WRITTEN PROBLEM:
Write out the entire listing below exactly, with the pictures left out.

********

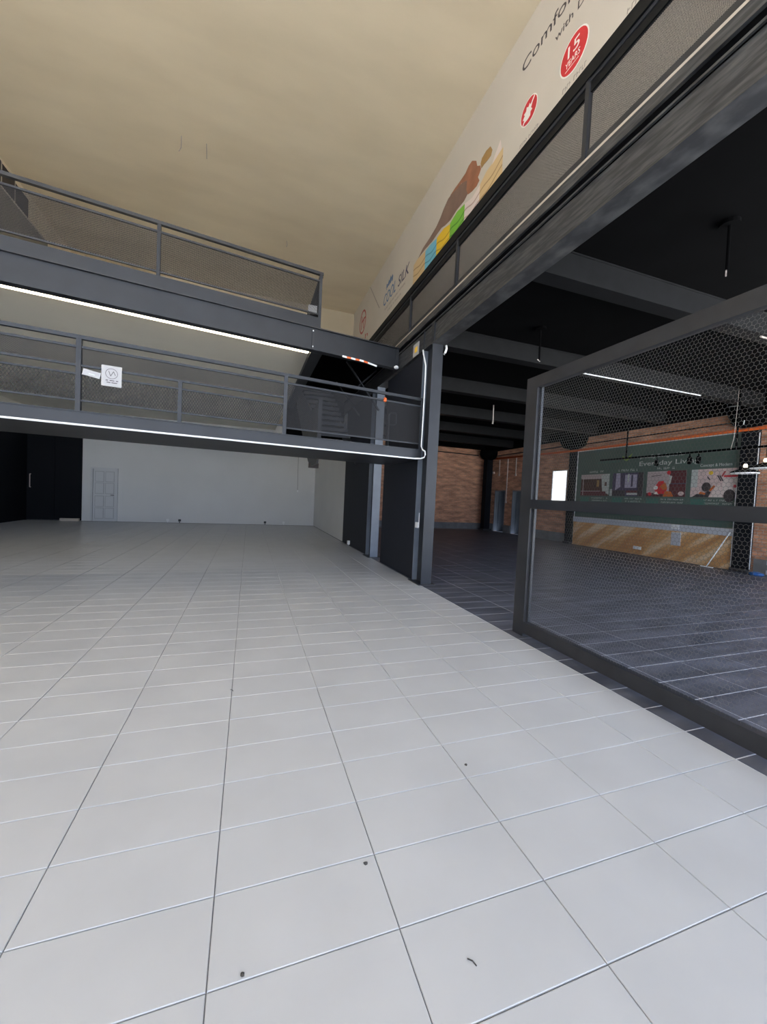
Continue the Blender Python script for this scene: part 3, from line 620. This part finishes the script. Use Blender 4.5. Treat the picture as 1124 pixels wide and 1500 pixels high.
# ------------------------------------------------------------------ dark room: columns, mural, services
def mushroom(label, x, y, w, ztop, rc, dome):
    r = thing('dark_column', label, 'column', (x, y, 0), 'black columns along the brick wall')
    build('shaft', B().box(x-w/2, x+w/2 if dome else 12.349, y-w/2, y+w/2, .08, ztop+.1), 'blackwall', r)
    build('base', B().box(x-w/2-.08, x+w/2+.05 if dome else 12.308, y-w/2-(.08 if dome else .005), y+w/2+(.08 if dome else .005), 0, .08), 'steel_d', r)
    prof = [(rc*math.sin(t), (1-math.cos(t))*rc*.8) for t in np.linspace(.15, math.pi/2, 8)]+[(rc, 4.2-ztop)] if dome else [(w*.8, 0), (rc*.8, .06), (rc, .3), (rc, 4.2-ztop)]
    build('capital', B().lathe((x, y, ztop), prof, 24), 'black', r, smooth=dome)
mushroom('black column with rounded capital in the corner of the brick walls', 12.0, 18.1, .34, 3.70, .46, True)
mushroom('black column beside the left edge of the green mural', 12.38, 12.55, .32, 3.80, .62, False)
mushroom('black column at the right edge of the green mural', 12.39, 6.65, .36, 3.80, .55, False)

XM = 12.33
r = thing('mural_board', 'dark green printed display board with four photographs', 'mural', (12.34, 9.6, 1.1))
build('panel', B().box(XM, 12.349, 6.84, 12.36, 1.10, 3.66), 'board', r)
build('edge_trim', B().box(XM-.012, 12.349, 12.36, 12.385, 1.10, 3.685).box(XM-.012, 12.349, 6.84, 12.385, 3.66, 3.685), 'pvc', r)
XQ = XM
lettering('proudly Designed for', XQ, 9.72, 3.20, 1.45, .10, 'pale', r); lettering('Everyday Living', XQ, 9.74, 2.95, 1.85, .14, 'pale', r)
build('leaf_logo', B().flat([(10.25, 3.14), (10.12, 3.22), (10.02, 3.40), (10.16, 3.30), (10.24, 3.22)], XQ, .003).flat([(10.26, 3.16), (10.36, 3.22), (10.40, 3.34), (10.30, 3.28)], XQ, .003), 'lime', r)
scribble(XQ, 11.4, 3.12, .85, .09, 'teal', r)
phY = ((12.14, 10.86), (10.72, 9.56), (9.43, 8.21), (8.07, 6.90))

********

THE RESPONSE:
Continue the Blender Python script for this scene: part 3, from line 620. This part finishes the script. Use Blender 4.5. Treat the picture as 1124 pixels wide and 1500 pixels high.
# ------------------------------------------------------------------ dark room: columns, mural, services
def mushroom(label, x, y, w, ztop, rc, dome):
    r = thing('dark_column', label, 'column', (x, y, 0), 'black columns along the brick wall')
    build('shaft', B().box(x-w/2, x+w/2 if dome else 12.349, y-w/2, y+w/2, .08, ztop+.1), 'blackwall', r)
    build('base', B().box(x-w/2-.08, x+w/2+.05 if dome else 12.308, y-w/2-(.08 if dome else .005), y+w/2+(.08 if dome else .005), 0, .08), 'steel_d', r)
    prof = [(rc*math.sin(t), (1-math.cos(t))*rc*.8) for t in np.linspace(.15, math.pi/2, 8)]+[(rc, 4.2-ztop)] if dome else [(w*.8, 0), (rc*.8, .06), (rc, .3), (rc, 4.2-ztop)]
    build('capital', B().lathe((x, y, ztop), prof, 24), 'black', r, smooth=dome)
mushroom('black column with rounded capital in the corner of the brick walls', 12.0, 18.1, .34, 3.70, .46, True)
mushroom('black column beside the left edge of the green mural', 12.38, 12.55, .32, 3.80, .62, False)
mushroom('black column at the right edge of the green mural', 12.39, 6.65, .36, 3.80, .55, False)

XM = 12.33
r = thing('mural_board', 'dark green printed display board with four photographs', 'mural', (12.34, 9.6, 1.1))
build('panel', B().box(XM, 12.349, 6.84, 12.36, 1.10, 3.66), 'board', r)
build('edge_trim', B().box(XM-.012, 12.349, 12.36, 12.385, 1.10, 3.685).box(XM-.012, 12.349, 6.84, 12.385, 3.66, 3.685), 'pvc', r)
XQ = XM
lettering('proudly Designed for', XQ, 9.72, 3.20, 1.45, .10, 'pale', r); lettering('Everyday Living', XQ, 9.74, 2.95, 1.85, .14, 'pale', r)
build('leaf_logo', B().flat([(10.25, 3.14), (10.12, 3.22), (10.02, 3.40), (10.16, 3.30), (10.24, 3.22)], XQ, .003).flat([(10.26, 3.16), (10.36, 3.22), (10.40, 3.34), (10.30, 3.28)], XQ, .003), 'lime', r)
scribble(XQ, 11.4, 3.12, .85, .09, 'teal', r)
phY = ((12.14, 10.86), (10.72, 9.56), (9.43, 8.21), (8.07, 6.90))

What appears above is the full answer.